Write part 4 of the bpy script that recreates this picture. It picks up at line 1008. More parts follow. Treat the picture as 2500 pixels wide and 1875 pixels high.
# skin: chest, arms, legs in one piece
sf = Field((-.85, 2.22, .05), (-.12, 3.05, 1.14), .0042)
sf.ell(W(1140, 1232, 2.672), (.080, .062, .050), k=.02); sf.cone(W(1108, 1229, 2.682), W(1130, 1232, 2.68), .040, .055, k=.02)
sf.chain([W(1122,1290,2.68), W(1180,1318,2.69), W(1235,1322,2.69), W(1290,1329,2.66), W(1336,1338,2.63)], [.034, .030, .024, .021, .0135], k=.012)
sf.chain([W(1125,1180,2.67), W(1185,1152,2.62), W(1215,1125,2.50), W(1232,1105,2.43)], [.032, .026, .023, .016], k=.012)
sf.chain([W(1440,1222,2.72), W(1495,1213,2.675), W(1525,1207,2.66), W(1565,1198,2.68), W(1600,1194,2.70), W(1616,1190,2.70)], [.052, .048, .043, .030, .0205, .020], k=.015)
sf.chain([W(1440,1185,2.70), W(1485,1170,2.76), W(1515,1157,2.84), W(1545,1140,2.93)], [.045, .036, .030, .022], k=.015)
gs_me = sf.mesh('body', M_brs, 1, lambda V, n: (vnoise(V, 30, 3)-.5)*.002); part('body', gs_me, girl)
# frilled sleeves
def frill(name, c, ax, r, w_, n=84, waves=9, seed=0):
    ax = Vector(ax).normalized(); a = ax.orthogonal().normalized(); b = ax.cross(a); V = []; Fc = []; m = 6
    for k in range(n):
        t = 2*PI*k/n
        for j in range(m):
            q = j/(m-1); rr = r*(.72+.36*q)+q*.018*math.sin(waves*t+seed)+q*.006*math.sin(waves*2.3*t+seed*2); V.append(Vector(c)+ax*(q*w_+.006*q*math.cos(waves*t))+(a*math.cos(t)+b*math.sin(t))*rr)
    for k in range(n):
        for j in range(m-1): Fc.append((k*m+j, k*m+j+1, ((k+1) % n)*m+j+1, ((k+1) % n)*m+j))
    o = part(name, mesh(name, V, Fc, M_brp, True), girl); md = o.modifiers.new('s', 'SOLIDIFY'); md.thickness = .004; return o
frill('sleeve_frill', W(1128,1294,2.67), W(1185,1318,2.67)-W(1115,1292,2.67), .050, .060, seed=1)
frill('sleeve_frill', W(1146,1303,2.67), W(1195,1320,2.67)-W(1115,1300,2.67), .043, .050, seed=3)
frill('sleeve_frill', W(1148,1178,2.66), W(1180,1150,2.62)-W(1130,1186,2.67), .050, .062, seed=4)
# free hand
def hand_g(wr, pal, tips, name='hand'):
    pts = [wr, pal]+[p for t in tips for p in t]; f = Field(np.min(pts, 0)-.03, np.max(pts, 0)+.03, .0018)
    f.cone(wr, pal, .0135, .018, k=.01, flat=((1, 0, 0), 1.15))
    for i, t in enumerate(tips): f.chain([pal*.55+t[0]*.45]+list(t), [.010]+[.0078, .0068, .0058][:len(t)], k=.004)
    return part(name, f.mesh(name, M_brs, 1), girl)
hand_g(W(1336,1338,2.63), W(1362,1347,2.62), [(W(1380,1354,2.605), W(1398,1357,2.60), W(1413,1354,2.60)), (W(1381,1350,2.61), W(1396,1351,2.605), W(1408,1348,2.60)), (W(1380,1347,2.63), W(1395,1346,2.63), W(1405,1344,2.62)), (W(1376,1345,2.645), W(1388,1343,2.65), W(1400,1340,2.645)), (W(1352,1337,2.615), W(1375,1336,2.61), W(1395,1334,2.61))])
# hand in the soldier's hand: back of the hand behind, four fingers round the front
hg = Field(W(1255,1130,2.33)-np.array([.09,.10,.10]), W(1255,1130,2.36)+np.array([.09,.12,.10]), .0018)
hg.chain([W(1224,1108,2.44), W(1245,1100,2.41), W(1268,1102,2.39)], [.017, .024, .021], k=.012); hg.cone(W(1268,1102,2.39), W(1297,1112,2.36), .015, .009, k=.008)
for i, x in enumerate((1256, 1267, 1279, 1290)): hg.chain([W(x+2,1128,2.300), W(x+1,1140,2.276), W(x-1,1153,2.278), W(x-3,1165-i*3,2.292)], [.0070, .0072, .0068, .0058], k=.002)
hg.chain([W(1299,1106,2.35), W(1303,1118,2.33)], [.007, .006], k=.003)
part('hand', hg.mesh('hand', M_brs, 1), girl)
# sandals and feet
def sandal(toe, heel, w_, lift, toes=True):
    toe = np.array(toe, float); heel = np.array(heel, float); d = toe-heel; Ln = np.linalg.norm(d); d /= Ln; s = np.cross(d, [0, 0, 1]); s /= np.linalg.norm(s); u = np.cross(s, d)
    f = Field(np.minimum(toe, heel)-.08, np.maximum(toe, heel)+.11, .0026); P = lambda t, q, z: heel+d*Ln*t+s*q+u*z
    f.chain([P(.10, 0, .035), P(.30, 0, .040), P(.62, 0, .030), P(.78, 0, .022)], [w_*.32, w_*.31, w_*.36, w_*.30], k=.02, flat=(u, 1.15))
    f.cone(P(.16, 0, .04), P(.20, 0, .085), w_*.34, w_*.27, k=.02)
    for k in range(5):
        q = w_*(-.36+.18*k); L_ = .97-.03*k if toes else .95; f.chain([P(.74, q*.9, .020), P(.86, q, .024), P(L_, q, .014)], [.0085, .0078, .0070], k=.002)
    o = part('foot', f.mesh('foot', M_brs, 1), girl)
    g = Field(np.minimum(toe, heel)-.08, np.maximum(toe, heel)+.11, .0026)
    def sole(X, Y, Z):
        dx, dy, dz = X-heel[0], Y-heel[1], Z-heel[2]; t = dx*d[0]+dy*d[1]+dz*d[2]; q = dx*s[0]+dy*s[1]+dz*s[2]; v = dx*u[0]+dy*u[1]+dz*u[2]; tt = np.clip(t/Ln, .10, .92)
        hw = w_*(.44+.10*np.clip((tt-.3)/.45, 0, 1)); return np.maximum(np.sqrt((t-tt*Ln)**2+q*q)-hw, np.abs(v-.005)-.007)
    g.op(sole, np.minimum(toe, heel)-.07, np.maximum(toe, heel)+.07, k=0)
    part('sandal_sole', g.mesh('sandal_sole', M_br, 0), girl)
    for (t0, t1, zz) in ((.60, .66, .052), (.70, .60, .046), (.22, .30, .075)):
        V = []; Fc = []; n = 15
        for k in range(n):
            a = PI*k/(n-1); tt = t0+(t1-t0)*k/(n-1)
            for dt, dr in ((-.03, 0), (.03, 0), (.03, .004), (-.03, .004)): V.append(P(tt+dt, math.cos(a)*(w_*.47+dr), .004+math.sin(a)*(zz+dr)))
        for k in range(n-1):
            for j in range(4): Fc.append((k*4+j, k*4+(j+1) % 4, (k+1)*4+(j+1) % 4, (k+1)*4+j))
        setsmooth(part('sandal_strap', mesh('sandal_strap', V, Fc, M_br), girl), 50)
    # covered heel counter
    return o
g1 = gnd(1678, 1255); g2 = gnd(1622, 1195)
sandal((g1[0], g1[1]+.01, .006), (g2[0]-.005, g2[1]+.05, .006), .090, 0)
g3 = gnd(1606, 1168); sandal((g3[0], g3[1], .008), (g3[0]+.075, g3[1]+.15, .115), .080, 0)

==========

**Instructions for the task:** Take the lines above and print them exactly.

**Task answer:**
Write part 4 of the bpy script that recreates this picture. It picks up at line 1008. More parts follow. Treat the picture as 2500 pixels wide and 1875 pixels high.
# skin: chest, arms, legs in one piece
sf = Field((-.85, 2.22, .05), (-.12, 3.05, 1.14), .0042)
sf.ell(W(1140, 1232, 2.672), (.080, .062, .050), k=.02); sf.cone(W(1108, 1229, 2.682), W(1130, 1232, 2.68), .040, .055, k=.02)
sf.chain([W(1122,1290,2.68), W(1180,1318,2.69), W(1235,1322,2.69), W(1290,1329,2.66), W(1336,1338,2.63)], [.034, .030, .024, .021, .0135], k=.012)
sf.chain([W(1125,1180,2.67), W(1185,1152,2.62), W(1215,1125,2.50), W(1232,1105,2.43)], [.032, .026, .023, .016], k=.012)
sf.chain([W(1440,1222,2.72), W(1495,1213,2.675), W(1525,1207,2.66), W(1565,1198,2.68), W(1600,1194,2.70), W(1616,1190,2.70)], [.052, .048, .043, .030, .0205, .020], k=.015)
sf.chain([W(1440,1185,2.70), W(1485,1170,2.76), W(1515,1157,2.84), W(1545,1140,2.93)], [.045, .036, .030, .022], k=.015)
gs_me = sf.mesh('body', M_brs, 1, lambda V, n: (vnoise(V, 30, 3)-.5)*.002); part('body', gs_me, girl)
# frilled sleeves
def frill(name, c, ax, r, w_, n=84, waves=9, seed=0):
    ax = Vector(ax).normalized(); a = ax.orthogonal().normalized(); b = ax.cross(a); V = []; Fc = []; m = 6
    for k in range(n):
        t = 2*PI*k/n
        for j in range(m):
            q = j/(m-1); rr = r*(.72+.36*q)+q*.018*math.sin(waves*t+seed)+q*.006*math.sin(waves*2.3*t+seed*2); V.append(Vector(c)+ax*(q*w_+.006*q*math.cos(waves*t))+(a*math.cos(t)+b*math.sin(t))*rr)
    for k in range(n):
        for j in range(m-1): Fc.append((k*m+j, k*m+j+1, ((k+1) % n)*m+j+1, ((k+1) % n)*m+j))
    o = part(name, mesh(name, V, Fc, M_brp, True), girl); md = o.modifiers.new('s', 'SOLIDIFY'); md.thickness = .004; return o
frill('sleeve_frill', W(1128,1294,2.67), W(1185,1318,2.67)-W(1115,1292,2.67), .050, .060, seed=1)
frill('sleeve_frill', W(1146,1303,2.67), W(1195,1320,2.67)-W(1115,1300,2.67), .043, .050, seed=3)
frill('sleeve_frill', W(1148,1178,2.66), W(1180,1150,2.62)-W(1130,1186,2.67), .050, .062, seed=4)
# free hand
def hand_g(wr, pal, tips, name='hand'):
    pts = [wr, pal]+[p for t in tips for p in t]; f = Field(np.min(pts, 0)-.03, np.max(pts, 0)+.03, .0018)
    f.cone(wr, pal, .0135, .018, k=.01, flat=((1, 0, 0), 1.15))
    for i, t in enumerate(tips): f.chain([pal*.55+t[0]*.45]+list(t), [.010]+[.0078, .0068, .0058][:len(t)], k=.004)
    return part(name, f.mesh(name, M_brs, 1), girl)
hand_g(W(1336,1338,2.63), W(1362,1347,2.62), [(W(1380,1354,2.605), W(1398,1357,2.60), W(1413,1354,2.60)), (W(1381,1350,2.61), W(1396,1351,2.605), W(1408,1348,2.60)), (W(1380,1347,2.63), W(1395,1346,2.63), W(1405,1344,2.62)), (W(1376,1345,2.645), W(1388,1343,2.65), W(1400,1340,2.645)), (W(1352,1337,2.615), W(1375,1336,2.61), W(1395,1334,2.61))])
# hand in the soldier's hand: back of the hand behind, four fingers round the front
hg = Field(W(1255,1130,2.33)-np.array([.09,.10,.10]), W(1255,1130,2.36)+np.array([.09,.12,.10]), .0018)
hg.chain([W(1224,1108,2.44), W(1245,1100,2.41), W(1268,1102,2.39)], [.017, .024, .021], k=.012); hg.cone(W(1268,1102,2.39), W(1297,1112,2.36), .015, .009, k=.008)
for i, x in enumerate((1256, 1267, 1279, 1290)): hg.chain([W(x+2,1128,2.300), W(x+1,1140,2.276), W(x-1,1153,2.278), W(x-3,1165-i*3,2.292)], [.0070, .0072, .0068, .0058], k=.002)
hg.chain([W(1299,1106,2.35), W(1303,1118,2.33)], [.007, .006], k=.003)
part('hand', hg.mesh('hand', M_brs, 1), girl)
# sandals and feet
def sandal(toe, heel, w_, lift, toes=True):
    toe = np.array(toe, float); heel = np.array(heel, float); d = toe-heel; Ln = np.linalg.norm(d); d /= Ln; s = np.cross(d, [0, 0, 1]); s /= np.linalg.norm(s); u = np.cross(s, d)
    f = Field(np.minimum(toe, heel)-.08, np.maximum(toe, heel)+.11, .0026); P = lambda t, q, z: heel+d*Ln*t+s*q+u*z
    f.chain([P(.10, 0, .035), P(.30, 0, .040), P(.62, 0, .030), P(.78, 0, .022)], [w_*.32, w_*.31, w_*.36, w_*.30], k=.02, flat=(u, 1.15))
    f.cone(P(.16, 0, .04), P(.20, 0, .085), w_*.34, w_*.27, k=.02)
    for k in range(5):
        q = w_*(-.36+.18*k); L_ = .97-.03*k if toes else .95; f.chain([P(.74, q*.9, .020), P(.86, q, .024), P(L_, q, .014)], [.0085, .0078, .0070], k=.002)
    o = part('foot', f.mesh('foot', M_brs, 1), girl)
    g = Field(np.minimum(toe, heel)-.08, np.maximum(toe, heel)+.11, .0026)
    def sole(X, Y, Z):
        dx, dy, dz = X-heel[0], Y-heel[1], Z-heel[2]; t = dx*d[0]+dy*d[1]+dz*d[2]; q = dx*s[0]+dy*s[1]+dz*s[2]; v = dx*u[0]+dy*u[1]+dz*u[2]; tt = np.clip(t/Ln, .10, .92)
        hw = w_*(.44+.10*np.clip((tt-.3)/.45, 0, 1)); return np.maximum(np.sqrt((t-tt*Ln)**2+q*q)-hw, np.abs(v-.005)-.007)
    g.op(sole, np.minimum(toe, heel)-.07, np.maximum(toe, heel)+.07, k=0)
    part('sandal_sole', g.mesh('sandal_sole', M_br, 0), girl)
    for (t0, t1, zz) in ((.60, .66, .052), (.70, .60, .046), (.22, .30, .075)):
        V = []; Fc = []; n = 15
        for k in range(n):
            a = PI*k/(n-1); tt = t0+(t1-t0)*k/(n-1)
            for dt, dr in ((-.03, 0), (.03, 0), (.03, .004), (-.03, .004)): V.append(P(tt+dt, math.cos(a)*(w_*.47+dr), .004+math.sin(a)*(zz+dr)))
        for k in range(n-1):
            for j in range(4): Fc.append((k*4+j, k*4+(j+1) % 4, (k+1)*4+(j+1) % 4, (k+1)*4+j))
        setsmooth(part('sandal_strap', mesh('sandal_strap', V, Fc, M_br), girl), 50)
    # covered heel counter
    return o
g1 = gnd(1678, 1255); g2 = gnd(1622, 1195)
sandal((g1[0], g1[1]+.01, .006), (g2[0]-.005, g2[1]+.05, .006), .090, 0)
g3 = gnd(1606, 1168); sandal((g3[0], g3[1], .008), (g3[0]+.075, g3[1]+.15, .115), .080, 0)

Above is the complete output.